_Stated goal_
Which lines contain the string "script"? Please list every one of them.

-- begin Dataset content --

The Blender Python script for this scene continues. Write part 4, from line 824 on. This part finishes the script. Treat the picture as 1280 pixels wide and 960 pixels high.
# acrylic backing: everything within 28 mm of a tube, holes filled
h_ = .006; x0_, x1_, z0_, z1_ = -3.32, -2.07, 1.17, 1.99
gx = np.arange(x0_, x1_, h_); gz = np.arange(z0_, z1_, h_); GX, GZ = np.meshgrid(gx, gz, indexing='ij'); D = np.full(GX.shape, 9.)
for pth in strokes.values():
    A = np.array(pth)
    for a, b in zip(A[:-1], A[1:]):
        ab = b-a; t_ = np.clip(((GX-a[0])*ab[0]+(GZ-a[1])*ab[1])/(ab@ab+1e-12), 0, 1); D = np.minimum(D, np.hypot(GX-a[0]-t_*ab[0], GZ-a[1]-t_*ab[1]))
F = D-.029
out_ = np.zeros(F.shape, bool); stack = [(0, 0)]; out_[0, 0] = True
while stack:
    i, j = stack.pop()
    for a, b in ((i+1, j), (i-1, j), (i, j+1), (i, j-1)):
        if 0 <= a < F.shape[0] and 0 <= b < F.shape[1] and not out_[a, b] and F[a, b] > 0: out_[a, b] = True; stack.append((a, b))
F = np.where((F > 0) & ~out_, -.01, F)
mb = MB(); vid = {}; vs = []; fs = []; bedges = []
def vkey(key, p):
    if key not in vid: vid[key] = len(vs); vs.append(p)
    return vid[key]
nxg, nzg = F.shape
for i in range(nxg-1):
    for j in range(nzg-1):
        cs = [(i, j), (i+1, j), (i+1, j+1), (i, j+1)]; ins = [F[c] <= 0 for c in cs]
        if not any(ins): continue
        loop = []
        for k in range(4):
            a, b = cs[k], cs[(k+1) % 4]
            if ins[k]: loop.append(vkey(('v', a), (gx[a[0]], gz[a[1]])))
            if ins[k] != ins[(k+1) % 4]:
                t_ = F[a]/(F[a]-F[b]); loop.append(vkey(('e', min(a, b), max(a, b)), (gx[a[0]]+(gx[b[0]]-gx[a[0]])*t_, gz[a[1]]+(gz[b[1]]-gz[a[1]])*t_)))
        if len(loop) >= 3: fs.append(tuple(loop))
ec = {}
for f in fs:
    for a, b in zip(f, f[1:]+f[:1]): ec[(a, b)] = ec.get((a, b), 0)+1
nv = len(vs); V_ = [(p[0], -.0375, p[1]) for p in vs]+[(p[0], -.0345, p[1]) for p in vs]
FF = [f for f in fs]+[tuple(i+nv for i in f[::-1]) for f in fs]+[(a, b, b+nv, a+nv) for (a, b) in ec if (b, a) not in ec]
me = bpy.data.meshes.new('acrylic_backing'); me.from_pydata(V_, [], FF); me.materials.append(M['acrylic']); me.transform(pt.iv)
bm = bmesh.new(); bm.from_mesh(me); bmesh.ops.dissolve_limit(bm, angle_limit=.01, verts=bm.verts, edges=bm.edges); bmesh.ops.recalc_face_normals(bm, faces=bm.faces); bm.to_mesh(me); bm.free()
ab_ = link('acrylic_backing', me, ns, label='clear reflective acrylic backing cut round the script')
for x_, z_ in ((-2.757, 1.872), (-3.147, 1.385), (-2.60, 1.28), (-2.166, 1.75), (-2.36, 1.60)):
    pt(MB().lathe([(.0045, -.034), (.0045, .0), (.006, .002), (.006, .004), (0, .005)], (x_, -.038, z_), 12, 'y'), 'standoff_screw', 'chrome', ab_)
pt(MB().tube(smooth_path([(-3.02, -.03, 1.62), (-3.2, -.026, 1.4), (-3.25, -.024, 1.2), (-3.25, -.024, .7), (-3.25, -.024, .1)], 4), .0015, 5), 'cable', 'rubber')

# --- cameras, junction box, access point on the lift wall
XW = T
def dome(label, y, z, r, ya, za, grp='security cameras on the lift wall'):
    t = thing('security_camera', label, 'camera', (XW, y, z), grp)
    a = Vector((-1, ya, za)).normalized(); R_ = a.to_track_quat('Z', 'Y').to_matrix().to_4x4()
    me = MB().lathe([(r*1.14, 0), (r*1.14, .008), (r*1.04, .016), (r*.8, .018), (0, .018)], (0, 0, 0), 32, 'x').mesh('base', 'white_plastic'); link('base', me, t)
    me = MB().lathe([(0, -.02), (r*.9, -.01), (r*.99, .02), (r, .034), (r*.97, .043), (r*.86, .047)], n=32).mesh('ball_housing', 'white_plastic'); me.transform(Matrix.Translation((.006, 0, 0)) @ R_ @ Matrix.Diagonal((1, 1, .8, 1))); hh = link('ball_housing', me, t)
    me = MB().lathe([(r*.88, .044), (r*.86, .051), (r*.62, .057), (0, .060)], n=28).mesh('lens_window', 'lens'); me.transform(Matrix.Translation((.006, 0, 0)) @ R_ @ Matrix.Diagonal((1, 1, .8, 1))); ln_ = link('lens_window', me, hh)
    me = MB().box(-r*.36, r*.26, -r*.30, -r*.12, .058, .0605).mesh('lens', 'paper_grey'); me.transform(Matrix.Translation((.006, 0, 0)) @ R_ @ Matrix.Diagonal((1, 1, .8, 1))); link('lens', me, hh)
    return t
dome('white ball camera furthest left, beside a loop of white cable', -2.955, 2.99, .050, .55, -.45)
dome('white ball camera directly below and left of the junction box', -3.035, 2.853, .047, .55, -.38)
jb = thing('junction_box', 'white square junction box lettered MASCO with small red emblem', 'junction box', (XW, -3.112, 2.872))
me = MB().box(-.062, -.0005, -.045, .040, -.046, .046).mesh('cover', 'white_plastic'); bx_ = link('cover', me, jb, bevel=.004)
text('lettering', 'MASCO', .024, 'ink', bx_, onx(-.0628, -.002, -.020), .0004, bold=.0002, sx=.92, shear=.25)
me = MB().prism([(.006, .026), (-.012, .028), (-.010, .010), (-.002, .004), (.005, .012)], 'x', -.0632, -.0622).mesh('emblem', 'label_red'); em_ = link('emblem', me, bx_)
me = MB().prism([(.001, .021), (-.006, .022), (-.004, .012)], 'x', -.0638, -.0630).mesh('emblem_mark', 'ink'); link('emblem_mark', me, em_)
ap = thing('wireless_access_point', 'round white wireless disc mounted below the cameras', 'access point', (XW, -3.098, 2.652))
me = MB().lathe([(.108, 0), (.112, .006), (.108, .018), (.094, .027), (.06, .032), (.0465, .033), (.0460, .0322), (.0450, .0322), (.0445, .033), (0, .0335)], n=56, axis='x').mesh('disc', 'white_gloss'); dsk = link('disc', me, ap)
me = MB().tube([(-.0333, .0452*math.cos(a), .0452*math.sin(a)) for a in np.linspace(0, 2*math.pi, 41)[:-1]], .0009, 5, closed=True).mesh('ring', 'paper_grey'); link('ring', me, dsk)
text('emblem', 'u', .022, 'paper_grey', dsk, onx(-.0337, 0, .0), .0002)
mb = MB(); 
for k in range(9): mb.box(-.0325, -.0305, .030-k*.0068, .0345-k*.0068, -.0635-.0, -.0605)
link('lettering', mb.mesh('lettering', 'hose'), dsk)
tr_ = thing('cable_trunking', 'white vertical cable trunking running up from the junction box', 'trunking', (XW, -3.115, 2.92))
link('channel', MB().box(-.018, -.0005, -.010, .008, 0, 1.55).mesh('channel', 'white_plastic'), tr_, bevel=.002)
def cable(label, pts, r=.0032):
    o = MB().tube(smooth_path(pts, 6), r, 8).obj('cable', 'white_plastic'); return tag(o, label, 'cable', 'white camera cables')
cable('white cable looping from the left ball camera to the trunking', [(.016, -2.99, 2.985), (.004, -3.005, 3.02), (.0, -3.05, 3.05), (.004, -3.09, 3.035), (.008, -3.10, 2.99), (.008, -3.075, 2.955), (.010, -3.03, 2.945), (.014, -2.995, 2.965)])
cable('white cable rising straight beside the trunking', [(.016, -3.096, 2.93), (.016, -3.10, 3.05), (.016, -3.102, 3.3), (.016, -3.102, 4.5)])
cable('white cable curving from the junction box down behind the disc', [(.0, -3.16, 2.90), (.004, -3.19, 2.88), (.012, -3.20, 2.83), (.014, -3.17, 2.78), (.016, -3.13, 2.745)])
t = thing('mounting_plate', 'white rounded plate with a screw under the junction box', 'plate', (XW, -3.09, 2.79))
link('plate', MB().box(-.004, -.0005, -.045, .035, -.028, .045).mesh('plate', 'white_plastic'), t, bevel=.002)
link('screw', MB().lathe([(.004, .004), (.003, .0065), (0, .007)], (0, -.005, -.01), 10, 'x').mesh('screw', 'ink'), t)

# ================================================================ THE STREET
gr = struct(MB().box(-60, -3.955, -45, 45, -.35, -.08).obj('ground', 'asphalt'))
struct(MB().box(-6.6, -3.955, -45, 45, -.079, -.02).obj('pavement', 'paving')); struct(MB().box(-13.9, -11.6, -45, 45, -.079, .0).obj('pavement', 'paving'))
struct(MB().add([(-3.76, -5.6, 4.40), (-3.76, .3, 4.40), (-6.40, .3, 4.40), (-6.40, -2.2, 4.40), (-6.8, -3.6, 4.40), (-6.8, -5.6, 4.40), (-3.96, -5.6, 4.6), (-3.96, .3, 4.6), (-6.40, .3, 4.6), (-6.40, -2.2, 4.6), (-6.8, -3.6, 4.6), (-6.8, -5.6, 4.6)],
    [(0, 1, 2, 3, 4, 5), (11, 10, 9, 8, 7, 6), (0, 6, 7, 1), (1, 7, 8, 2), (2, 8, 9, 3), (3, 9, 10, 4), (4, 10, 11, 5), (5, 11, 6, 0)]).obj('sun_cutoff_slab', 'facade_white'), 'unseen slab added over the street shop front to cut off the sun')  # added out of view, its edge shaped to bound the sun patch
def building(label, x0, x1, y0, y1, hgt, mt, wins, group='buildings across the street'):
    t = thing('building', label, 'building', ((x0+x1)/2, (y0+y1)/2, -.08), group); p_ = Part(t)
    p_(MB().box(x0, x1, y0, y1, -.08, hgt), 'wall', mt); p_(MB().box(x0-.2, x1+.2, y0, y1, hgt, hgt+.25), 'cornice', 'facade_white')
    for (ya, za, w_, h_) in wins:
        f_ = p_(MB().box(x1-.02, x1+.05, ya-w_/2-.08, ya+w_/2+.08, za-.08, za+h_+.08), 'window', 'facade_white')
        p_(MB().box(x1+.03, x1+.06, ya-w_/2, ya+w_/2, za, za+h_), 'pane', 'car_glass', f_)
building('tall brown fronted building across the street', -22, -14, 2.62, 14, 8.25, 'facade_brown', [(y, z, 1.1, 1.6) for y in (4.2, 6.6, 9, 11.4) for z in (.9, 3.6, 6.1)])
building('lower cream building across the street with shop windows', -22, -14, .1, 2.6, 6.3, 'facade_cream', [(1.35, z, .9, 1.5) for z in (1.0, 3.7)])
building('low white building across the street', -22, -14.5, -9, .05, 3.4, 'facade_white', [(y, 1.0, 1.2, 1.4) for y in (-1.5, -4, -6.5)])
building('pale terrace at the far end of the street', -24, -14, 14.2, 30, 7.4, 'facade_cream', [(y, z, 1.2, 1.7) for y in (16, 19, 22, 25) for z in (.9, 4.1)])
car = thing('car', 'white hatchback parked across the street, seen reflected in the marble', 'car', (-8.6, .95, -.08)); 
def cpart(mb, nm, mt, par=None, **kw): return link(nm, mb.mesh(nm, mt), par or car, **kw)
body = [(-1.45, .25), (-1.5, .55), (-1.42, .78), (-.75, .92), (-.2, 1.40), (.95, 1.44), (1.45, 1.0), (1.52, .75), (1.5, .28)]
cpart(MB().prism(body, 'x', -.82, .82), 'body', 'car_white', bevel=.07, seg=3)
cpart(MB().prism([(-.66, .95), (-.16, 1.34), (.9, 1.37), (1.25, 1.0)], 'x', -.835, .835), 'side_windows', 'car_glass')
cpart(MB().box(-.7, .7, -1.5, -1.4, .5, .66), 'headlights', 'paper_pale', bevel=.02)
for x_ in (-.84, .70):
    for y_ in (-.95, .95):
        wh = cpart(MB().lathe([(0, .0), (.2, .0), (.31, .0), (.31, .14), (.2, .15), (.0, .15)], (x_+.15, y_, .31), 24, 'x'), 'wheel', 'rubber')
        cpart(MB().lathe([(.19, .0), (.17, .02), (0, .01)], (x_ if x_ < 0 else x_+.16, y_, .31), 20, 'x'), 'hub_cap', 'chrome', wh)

-- end Dataset content --

_Written reply_
The Blender Python script for this scene continues. Write part 4, from line 824 on. This part finishes the script. Treat the picture as 1280 pixels wide and 960 pixels high.
ab_ = link('acrylic_backing', me, ns, label='clear reflective acrylic backing cut round the script')